On y observe que la séduisante Madame de La Gandara ne laissait pas indifférent Edmond de Goncourt et que La Gandara s’épanchait sur ses malheurs conjugaux en toute amitié avec son hôte du 53 boulevard de Montmorency.


Le Journal des Goncourt


Mardi 30 janvier 1894

Dîner chez les Lorrain, avec le ménage La Gandara, Henri de Régnier, etc.

Une beauté tout à fait gozzolienne, cette Mme de la Gandara, avec ses beaux yeux songeurs au grand blanc, l’ovale long de sa figure, les lignes pures de son nez, de sa bouche, la délicatesse extatique de sa physionomie, ses blonds cheveux lui tombant en ondes dépeignées le long de la figure, comme les cheveux d’une Geneviève de Brabant, enfin avec ce caractère d’une tête où la nature s’associe au coquet effort de se rapprocher des Primitifs et qui lui donne, dans de la jeune vie, le charme archaïque d’une tête idéale d’un vieux musée. Et le cou un peu décolleté, sans un bijou, sans une fanfreluche qui distraie le regard, elle est habillée d’une robe de satin blanc, toute plate, toute collante en formes, avec seulement au bas cinq ou six rangs de petites ruches qui font un remous de luisants et de reflets de soierie à ses pieds. Gandara tout en étant simple, naturel, est un monsieur distingué, qu'on sent en rapport avec les gens du vrai monde. Dans sa causerie sur la peinture, où ses trois admirations semblent se porter sur Rembrandt, Velasquez, Chardin, il a une expression caractérisant bien le premier et le dernier, quand il dit: 'Chez Rembrandt, c'est une lumière d'or, chez Chardin, une lumière d'argent.'


Mercredi 18 avril 1894

Lorrain m’amène le ménage Polignac pour voir mes bibelots (...). J’ai chez moi, en même temps qu’eux, les Gandara, dont la femme est vraiment adorablement jolie avec son type de Primitif modernisé. C’est chez elle un vrai et sincère goût du bibelot et elle prend un tel plaisir à les voir, à les manier, qu’elle me dit ingénument à la porte : ‘Puis-je revenir sans mon mari .’


Mardi 24 avril 1894

Le vernissage du Champs-de-Mars. (...) Je rencontre Raffaëlli, Rosny au bras de Guillaume, Helleu, Blanche, La Gandara, Montesquiou-Fezensac, qui m’emmène voir son portrait de Whistler, portrait dans lequel je trouve une facture merveilleuse du vêtement, mais un faire très inférieur dans la figure au dessin escamoté, dans les carnations tristes, sales, barboteuses.
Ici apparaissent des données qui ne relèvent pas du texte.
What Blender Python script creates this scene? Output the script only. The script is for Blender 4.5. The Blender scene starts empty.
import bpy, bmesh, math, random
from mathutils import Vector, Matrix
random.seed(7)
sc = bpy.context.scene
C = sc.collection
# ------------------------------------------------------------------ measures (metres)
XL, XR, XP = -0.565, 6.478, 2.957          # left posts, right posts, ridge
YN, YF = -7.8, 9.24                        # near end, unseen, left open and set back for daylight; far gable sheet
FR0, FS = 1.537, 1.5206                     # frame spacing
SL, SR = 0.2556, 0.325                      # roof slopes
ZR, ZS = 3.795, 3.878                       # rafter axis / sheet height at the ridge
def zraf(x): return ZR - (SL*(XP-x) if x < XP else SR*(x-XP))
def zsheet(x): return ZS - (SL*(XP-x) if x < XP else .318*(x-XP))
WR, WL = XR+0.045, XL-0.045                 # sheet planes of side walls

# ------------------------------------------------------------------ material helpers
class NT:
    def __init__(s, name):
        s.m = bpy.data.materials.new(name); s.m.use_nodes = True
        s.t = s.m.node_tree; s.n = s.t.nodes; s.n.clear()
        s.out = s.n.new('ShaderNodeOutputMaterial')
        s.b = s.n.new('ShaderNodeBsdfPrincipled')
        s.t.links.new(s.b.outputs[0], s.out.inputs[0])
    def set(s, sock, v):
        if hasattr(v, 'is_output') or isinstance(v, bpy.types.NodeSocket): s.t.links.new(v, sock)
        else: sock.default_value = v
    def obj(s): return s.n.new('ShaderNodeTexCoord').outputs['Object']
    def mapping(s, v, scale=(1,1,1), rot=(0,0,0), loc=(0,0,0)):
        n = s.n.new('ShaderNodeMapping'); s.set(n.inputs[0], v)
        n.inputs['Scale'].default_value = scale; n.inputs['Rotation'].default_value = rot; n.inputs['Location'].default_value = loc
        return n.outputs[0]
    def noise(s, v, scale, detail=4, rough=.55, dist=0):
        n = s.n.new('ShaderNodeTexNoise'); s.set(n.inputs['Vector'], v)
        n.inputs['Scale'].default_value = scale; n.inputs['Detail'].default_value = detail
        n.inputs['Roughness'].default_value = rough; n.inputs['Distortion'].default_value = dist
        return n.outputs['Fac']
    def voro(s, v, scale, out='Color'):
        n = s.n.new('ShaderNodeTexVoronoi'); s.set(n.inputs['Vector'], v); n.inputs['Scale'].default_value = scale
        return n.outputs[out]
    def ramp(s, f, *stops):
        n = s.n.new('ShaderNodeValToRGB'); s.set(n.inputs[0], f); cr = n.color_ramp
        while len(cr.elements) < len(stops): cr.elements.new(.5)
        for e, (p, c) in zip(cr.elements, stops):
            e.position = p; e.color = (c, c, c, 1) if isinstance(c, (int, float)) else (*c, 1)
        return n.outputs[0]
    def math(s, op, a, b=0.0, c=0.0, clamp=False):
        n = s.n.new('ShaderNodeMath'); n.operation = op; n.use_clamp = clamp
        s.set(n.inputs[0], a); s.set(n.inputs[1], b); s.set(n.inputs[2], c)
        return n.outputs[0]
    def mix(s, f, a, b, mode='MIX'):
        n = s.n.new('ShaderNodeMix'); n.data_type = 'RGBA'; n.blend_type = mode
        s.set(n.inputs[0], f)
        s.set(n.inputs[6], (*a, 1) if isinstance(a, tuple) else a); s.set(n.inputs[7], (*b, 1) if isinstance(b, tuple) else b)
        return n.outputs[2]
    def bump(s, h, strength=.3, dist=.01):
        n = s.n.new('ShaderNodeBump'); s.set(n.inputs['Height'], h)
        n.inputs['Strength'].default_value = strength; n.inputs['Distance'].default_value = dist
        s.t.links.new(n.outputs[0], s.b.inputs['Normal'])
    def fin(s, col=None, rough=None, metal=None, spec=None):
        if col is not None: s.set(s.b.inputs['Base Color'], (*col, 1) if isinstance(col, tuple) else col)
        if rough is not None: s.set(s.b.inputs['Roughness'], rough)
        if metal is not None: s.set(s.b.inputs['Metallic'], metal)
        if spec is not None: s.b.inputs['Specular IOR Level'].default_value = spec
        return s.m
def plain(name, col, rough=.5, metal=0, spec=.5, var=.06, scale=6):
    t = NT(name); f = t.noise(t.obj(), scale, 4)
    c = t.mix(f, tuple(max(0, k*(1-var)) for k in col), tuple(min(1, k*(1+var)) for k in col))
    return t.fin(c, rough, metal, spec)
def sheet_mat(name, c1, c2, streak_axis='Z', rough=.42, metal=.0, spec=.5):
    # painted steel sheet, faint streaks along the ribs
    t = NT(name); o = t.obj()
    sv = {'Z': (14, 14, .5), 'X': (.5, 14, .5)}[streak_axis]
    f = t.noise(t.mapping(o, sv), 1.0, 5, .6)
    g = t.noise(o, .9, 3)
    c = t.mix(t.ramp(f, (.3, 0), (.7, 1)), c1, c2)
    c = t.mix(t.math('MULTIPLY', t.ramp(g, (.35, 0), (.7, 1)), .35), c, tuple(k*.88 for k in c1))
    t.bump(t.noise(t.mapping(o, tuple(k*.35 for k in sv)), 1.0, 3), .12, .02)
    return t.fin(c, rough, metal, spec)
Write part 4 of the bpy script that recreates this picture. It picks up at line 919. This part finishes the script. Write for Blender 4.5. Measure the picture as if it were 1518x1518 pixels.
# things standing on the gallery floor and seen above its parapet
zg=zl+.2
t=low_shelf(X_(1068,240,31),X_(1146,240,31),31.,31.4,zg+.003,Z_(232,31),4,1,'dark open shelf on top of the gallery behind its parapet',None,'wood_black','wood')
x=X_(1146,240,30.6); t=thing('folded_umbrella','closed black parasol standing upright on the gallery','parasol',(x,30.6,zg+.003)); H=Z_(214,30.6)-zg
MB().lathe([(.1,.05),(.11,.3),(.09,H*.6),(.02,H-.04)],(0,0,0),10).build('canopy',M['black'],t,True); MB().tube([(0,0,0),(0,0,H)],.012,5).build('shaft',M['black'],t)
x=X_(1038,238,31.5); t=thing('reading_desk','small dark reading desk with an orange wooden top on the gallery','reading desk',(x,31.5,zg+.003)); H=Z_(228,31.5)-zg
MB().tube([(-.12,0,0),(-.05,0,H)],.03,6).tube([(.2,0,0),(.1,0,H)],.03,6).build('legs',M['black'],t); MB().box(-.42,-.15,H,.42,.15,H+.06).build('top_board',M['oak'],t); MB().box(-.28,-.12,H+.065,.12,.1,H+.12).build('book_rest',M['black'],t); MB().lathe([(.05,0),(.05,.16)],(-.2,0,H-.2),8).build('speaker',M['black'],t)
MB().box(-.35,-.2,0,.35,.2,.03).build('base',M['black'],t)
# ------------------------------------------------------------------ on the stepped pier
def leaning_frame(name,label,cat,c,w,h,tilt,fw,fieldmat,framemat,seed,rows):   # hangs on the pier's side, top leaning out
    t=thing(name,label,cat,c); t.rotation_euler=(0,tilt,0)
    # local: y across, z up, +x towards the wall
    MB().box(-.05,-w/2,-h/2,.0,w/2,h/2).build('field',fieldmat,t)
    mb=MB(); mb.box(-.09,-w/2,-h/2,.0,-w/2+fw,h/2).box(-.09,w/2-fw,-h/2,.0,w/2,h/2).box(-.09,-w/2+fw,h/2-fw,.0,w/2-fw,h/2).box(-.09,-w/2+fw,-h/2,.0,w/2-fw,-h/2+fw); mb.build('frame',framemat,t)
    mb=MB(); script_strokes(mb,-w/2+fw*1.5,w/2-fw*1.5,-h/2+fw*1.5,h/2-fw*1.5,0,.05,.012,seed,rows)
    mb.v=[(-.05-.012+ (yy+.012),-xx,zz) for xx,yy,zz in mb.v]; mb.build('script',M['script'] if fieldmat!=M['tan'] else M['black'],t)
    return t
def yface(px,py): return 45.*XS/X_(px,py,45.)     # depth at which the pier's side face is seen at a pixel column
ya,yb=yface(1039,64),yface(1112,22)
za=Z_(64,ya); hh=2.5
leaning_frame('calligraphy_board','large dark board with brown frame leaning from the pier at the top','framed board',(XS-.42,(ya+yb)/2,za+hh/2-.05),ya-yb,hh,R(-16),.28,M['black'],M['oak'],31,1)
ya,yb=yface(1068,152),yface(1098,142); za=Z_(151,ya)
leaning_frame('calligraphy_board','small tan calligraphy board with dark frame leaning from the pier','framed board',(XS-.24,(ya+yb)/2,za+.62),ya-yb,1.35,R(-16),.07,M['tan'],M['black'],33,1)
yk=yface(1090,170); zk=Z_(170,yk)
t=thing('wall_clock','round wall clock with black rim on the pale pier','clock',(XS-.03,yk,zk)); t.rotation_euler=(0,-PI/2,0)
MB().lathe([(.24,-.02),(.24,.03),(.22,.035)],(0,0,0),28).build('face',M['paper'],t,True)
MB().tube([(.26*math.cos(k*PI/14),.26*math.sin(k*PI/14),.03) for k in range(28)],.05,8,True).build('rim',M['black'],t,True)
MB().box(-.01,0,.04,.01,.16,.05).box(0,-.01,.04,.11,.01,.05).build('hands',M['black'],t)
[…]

En sortant, La Gandara me fait conduire jusqu’au Trocadéro, me confessant son état nerveux, qui le rend incapable de travailler pendant toute la semaine de l’ouverture d’une exposition, m’avouant envoyer sa bonne, tous les matins, dès potron-minet, acheter tous les journaux et, les journaux apportés, vouloir anxieusement découvrir d’un seul coup d’œil si son nom y est.


Dimanche 13 mai 1894

En passant en revue les ménages que nous avions sous les yeux, nous parlions des assez vilains ménages de la littérature, et je lui disais que je ne connaissais de jolis ménages que chez les peintres comme le ménage Helleu, comme le ménage de la Gandara. (...) 


Samedi 2 juin 1894

Déjeuner chez Lorrain, avec Maurice Barrès, le ménage La Gandara, la baronne Deslandes depuis son divorce - qui arrive à une heure passée. Ici, je retrouve La Gandara, auquel le retard de la comtesse Fleury a fait manquer une séance et a donné une migraine qui l’empêche de travailler. Il m’emmène voir le portrait de ladite, qui est au Salon, et dans un décolletage où la robe s’arrête sous les aisselles, et la femme ainsi à demi nue. Il me dit qu’elle reçoit le plus souvent le soir, dans des robes de couleur chair qui la font paraître toute nue. Et il me donne ce détail sur sa coquetterie : il a dîné un jour chez elle où elle avait un bouton à la lèvre, et elle est descendue avec une rose qu’elle tenait devant sa bouche, n’a pas dîné, l’a gardée, cette rose jusqu’à minuit. Puis nous voilà devant le portrait de la princesse de Chimay, qu’il a décidée, sans trop d’éloquence, à poser sans jupon, une chemise seulement sous la robe blanche qui la moule, et où il a vraiment rendu - ce qui était son ambition - le nacré de cette blanche et presque transparente rose.


Mardi 3 juillet 1894

La Gandara, qui assistait à l’enterrement de Carriès et n’a pu déjeuner, m’apporte le portrait de Lorrain qu’il a bien voulu faire sur le volume des BUVEURS D’AMES. Il est très peiné, laissant échapper à voix basse : ‘C’était mon plus intime ami !’ 


Dimanche 11 novembre 1894

Ouverture du Grenier. Lorrain, Primoli, Geffroy, Carrière, Ajalbert, Toudouze, de la Gandara, Montesquiou, Rodenbach, Daudet et sa femme…

Vendredi 14 décembre 1894

Aux curieux d'art et de littérature qui dans le XXe siècle s'intéresseront à la mémoire des deux frères, je voudrais laisser un inventaire littéraire de mon Grenier  destiné à disparaître après ma mort. Je voudrais leur faire revoir, dans un croquis écrit, ce microcosme de choses de goût, d'objets d'élection, de jolités  rarissimes, triés dans le dessus du panier de la curiosité. Des trois chambrettes du second de la maison, dans l'une desquelles est mort mon frère, il a été fait deux pièces dont la moins spacieuse ouvre sur la grande, par une baie qui lui donne l'aspect d'un petit théâtre dont la toile serait relevée. (...)  Mais la curiosité grande des deux pièces c'est la réunion dans une vitrine des portraits des littérateurs amis, des habitués du Grenier, peints ou dessinés sur le livre le mieux aimé par moi et dont l'exemplaire est presque toujours en papier extraordinaire et renfermant une page du manuscrit autographe de l'auteur.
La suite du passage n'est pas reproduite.